Like Dr Dzulkefly, Ooi questioned the timing of the amendments to the sedition act.

“We’re fast approaching the next general elections. We already have one set of laws but it’s not being invoked.

“Whatever is seditious offline as in traditional media, the same principle should apply,” the politician said.

Lawyer Edmund Bon said he could not see the need for the Home Ministry to “refine” the law further.

“We think the Sedition Act is archaic and should be abolished,” said the Bar Council’s constitutional law chief.

Bon, a vocal civil rights activist tweets and writes with a passion for LoyarBurok.com — a free website that publishes law news.

He said Malaysian society would be moving backwards if the authorities moved to control the spread of information that is widely and freely available through electronic applications like Twitter and Face Book.

“With Twitter and the Internet, this kind of thing is so difficult to enforce and prosecute,” he said.

Bon described Putrajaya’s latest move as a “form of threat” to curtail dissent against government policies.

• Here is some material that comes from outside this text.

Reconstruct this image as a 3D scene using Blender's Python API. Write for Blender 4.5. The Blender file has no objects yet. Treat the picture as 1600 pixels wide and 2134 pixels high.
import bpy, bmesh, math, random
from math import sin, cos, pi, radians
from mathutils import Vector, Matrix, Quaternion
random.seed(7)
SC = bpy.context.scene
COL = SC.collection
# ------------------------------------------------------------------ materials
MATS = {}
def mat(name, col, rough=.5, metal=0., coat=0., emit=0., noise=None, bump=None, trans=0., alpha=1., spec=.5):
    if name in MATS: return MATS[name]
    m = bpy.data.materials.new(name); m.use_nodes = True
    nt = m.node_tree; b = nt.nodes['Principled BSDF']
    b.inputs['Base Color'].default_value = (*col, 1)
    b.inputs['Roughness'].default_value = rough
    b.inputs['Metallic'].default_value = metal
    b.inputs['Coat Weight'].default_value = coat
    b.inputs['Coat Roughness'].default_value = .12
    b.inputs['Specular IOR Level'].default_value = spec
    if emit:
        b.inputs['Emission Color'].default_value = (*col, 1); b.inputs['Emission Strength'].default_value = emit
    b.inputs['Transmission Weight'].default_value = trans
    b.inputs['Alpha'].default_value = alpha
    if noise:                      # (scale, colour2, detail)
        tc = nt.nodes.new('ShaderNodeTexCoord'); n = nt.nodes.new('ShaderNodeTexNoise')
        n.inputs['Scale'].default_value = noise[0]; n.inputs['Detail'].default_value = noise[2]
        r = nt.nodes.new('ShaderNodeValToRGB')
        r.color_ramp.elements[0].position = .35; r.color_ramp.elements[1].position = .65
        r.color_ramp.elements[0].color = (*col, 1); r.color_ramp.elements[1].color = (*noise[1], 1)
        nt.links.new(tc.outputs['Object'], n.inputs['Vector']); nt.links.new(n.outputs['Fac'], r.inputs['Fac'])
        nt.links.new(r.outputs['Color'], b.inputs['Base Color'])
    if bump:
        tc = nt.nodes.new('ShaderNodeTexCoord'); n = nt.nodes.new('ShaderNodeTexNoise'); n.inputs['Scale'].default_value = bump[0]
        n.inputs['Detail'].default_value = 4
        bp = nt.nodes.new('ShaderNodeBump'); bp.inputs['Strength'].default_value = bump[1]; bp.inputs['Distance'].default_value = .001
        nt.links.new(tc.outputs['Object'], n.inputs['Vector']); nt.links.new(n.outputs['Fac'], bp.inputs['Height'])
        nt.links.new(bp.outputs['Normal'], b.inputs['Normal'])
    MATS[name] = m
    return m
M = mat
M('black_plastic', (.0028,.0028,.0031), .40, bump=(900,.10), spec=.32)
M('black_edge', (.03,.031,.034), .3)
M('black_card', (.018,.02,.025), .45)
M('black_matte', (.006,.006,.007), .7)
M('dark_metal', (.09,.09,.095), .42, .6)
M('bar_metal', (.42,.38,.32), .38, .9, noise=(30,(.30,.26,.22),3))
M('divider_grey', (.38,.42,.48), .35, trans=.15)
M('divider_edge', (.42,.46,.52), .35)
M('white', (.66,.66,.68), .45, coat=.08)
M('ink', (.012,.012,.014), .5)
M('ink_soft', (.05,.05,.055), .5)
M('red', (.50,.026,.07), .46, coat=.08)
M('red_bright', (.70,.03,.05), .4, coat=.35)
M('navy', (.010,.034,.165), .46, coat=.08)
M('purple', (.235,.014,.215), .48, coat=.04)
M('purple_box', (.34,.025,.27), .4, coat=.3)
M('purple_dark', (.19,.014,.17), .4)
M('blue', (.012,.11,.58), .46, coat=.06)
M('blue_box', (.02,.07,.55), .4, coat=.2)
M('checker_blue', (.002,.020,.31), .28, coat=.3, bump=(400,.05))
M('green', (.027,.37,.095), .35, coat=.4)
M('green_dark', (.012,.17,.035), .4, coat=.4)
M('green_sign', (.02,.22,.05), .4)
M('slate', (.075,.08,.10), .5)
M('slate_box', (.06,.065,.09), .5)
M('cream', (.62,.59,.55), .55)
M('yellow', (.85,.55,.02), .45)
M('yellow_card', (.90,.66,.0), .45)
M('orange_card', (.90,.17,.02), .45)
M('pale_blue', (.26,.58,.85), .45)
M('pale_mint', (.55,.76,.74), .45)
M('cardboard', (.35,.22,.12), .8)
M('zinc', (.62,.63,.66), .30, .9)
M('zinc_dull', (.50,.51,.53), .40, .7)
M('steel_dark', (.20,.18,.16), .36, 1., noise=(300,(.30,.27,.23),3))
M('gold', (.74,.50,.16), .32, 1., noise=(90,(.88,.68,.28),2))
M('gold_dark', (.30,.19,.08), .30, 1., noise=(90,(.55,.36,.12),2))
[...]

“The law must go, we should have nothing to do with perpetuating the breaches of the right to free speech on the Internet that will affect everyone and not just Malaysians,” he stressed.

Dhillon Andrew Kannabhiran said he is against the sedition law being enhanced to target online users.

But the founder and CEO of Hack in the Box, the country’s most prominent network security consultant firm, said Malaysia needed a law to deal with cybercrime, which includes acts that incite people to hate or act against a authority and threatens national security electronically.